Exercise task -
Locate each line in the records containing "objects". Copy it.

Task inputs -
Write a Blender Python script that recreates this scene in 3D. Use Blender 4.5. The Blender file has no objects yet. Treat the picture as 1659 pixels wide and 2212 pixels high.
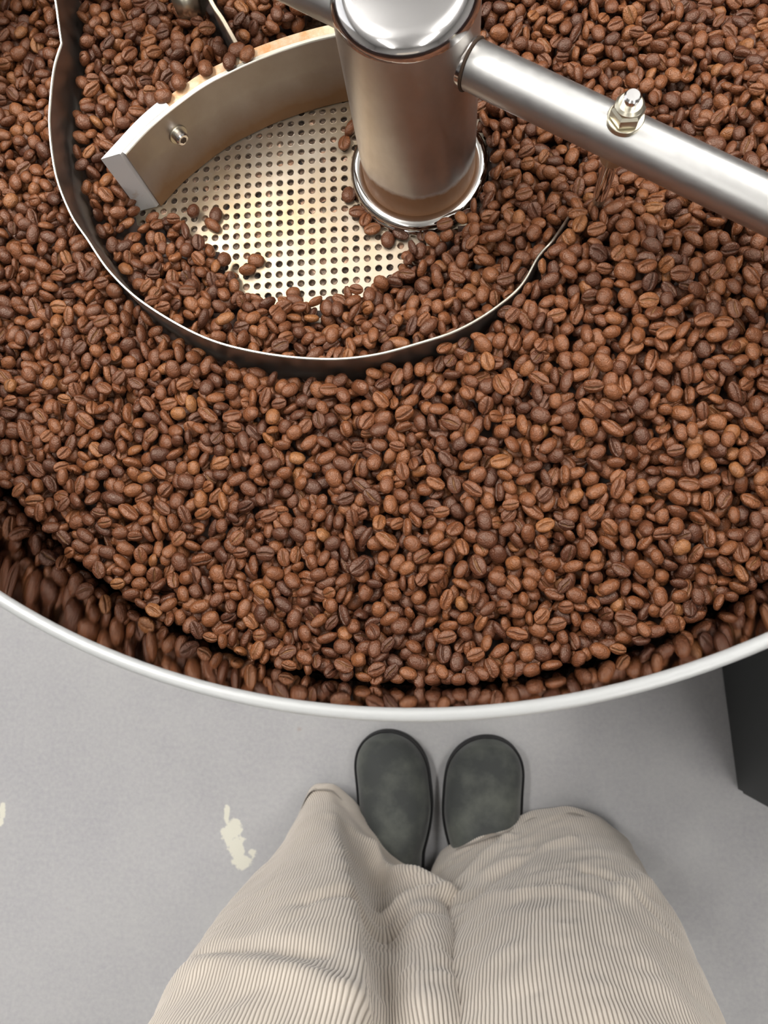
import bpy, bmesh, math, random
import numpy as np
from mathutils import Vector, Matrix, Euler, noise

C = bpy.context.scene.collection
RNG = np.random.default_rng(7)
random.seed(7)

# ------------------------------------------------------------------ camera
CAM_Z = 1.12
FPX, CX, CY = 1598.9, 829.5, 1106.0
NADIR = (985.3, 1373.7)
_d = np.array([NADIR[0] - CX, -(NADIR[1] - CY), -FPX]); _d /= np.linalg.norm(_d)
_ex = np.array([1., 0, 0]) - _d[0] * _d; _ex /= np.linalg.norm(_ex)
_ey = np.cross(_ex, _d)
ROT = np.array([_ex, _ey, -_d])                      # camera -> world


def P(u, v, z):
    """photograph pixel -> world point on the horizontal plane at height z"""
    r = ROT @ np.array([u - CX, -(v - CY), -FPX])
    t = (z - CAM_Z) / r[2]
    return Vector((r[0] * t, r[1] * t, z))


def proj(p):
    q = ROT.T @ (np.asarray(p, float) - np.array([0, 0, CAM_Z]))
    return CX + FPX * q[0] / -q[2], CY - FPX * q[1] / -q[2], -q[2]


cam = bpy.data.cameras.new('camera')
cam.sensor_fit = 'HORIZONTAL'; cam.sensor_width = 36
cam.lens = FPX / 1659 * 36
cam.clip_start = 0.01
cam.dof.use_dof = True; cam.dof.focus_distance = 0.43; cam.dof.aperture_fstop = 20
co = bpy.data.objects.new('camera', cam); C.objects.link(co)
M4 = Matrix([list(r) for r in ROT]).to_4x4(); M4.translation = (0, 0, CAM_Z)
co.matrix_world = M4
bpy.context.scene.camera = co

# ------------------------------------------------------------------ light
sc = bpy.context.scene
sc.view_settings.view_transform = 'Standard'; sc.view_settings.look = 'None'
sc.view_settings.gamma = 1; sc.view_settings.use_curve_mapping = False
sc.view_settings.exposure = 0.0
w = bpy.data.worlds.new('world'); sc.world = w; w.use_nodes = True
w.node_tree.nodes['Background'].inputs[0].default_value = (.85, .9, 1, 1)
w.node_tree.nodes['Background'].inputs[1].default_value = .5
CEIL = 2.9


def area(name, loc, sx, sy, power, col=(1, 1, 1), aim=None):
    l = bpy.data.lights.new(name, 'AREA'); l.shape = 'RECTANGLE'; l.size = sx; l.size_y = sy
    l.energy = power; l.color = col
    o = bpy.data.objects.new(name, l); C.objects.link(o); o.location = loc
    if aim is not None:
        o.rotation_euler = (Vector(aim) - Vector(loc)).to_track_quat('-Z', 'Y').to_euler()
    return o


for lx, ly, pw in ((-1.0, 1.0, 50), (1.1, 1.0, 36), (-1.0, -1.4, 8), (1.1, -1.4, 18)):
    area('ceiling_lamp', (lx, ly, CEIL - .35), .30, 1.8, pw, (1, .975, .94))
    area('added_uplight', (lx, ly, CEIL - .33), .30, 1.8, pw * .9, (1, .98, .95), aim=(lx, ly + 1e-4, CEIL + 1))  # unseen upward fill, added to brighten the ceiling and what mirrors it
area('window_light', (-2.9, 1.2, 1.8), 2.8, 1.6, 14, (.95, .97, 1), aim=(0, -.1, .5))


# ------------------------------------------------------------------ helpers
def link(name, me, mat=None, parent=None, smooth=True):
    o = bpy.data.objects.new(name, me); C.objects.link(o)
    if mat: me.materials.append(mat)
    if parent is not None: o.parent = parent
    if smooth and len(me.polygons):
        me.polygons.foreach_set('use_smooth', [True] * len(me.polygons))
    return o


def meshobj(name, verts, faces, mat=None, parent=None, smooth=True, angle=None):
    me = bpy.data.meshes.new(name)
    me.from_pydata([tuple(v) for v in verts], [], faces); me.update()
    bm = bmesh.new(); bm.from_mesh(me); bmesh.ops.recalc_face_normals(bm, faces=bm.faces); bm.to_mesh(me); bm.free()
    o = link(name, me, mat, parent, smooth)
    if angle: me.set_sharp_from_angle(angle=math.radians(angle))
    return o


def empty(name, loc=(0, 0, 0)):
    o = bpy.data.objects.new(name, None); C.objects.link(o); o.location = loc
    o.empty_display_size = .02
    return o


def tag(o, label=None, cat=None, group=None, kind=None):
    if label: o['label'] = label
    if cat: o['category'] = cat
    if group: o['group'] = group
    if kind: o['kind'] = kind
    return o


def local(o, parent):
    """object was built in world coordinates: make the parent at its place keep it there"""
    o.parent = parent
    o.matrix_parent_inverse = Matrix.Translation(-parent.location)
    return o


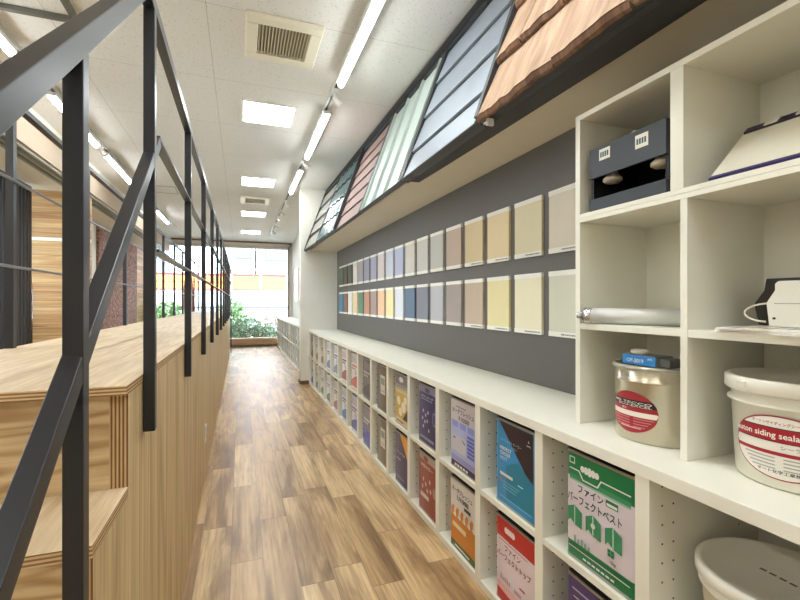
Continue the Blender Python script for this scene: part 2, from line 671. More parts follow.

Task answer -
Write a Blender Python script that recreates this scene in 3D. Use Blender 4.5. The Blender file has no objects yet. Treat the picture as 1659 pixels wide and 2212 pixels high.
co = bpy.data.objects.new('camera', cam); C.objects.link(co)
    o = bpy.data.objects.new(name, l); C.objects.link(o); o.location = loc
    o = bpy.data.objects.new(name, me); C.objects.link(o)
    o = bpy.data.objects.new(name, None); C.objects.link(o); o.location = loc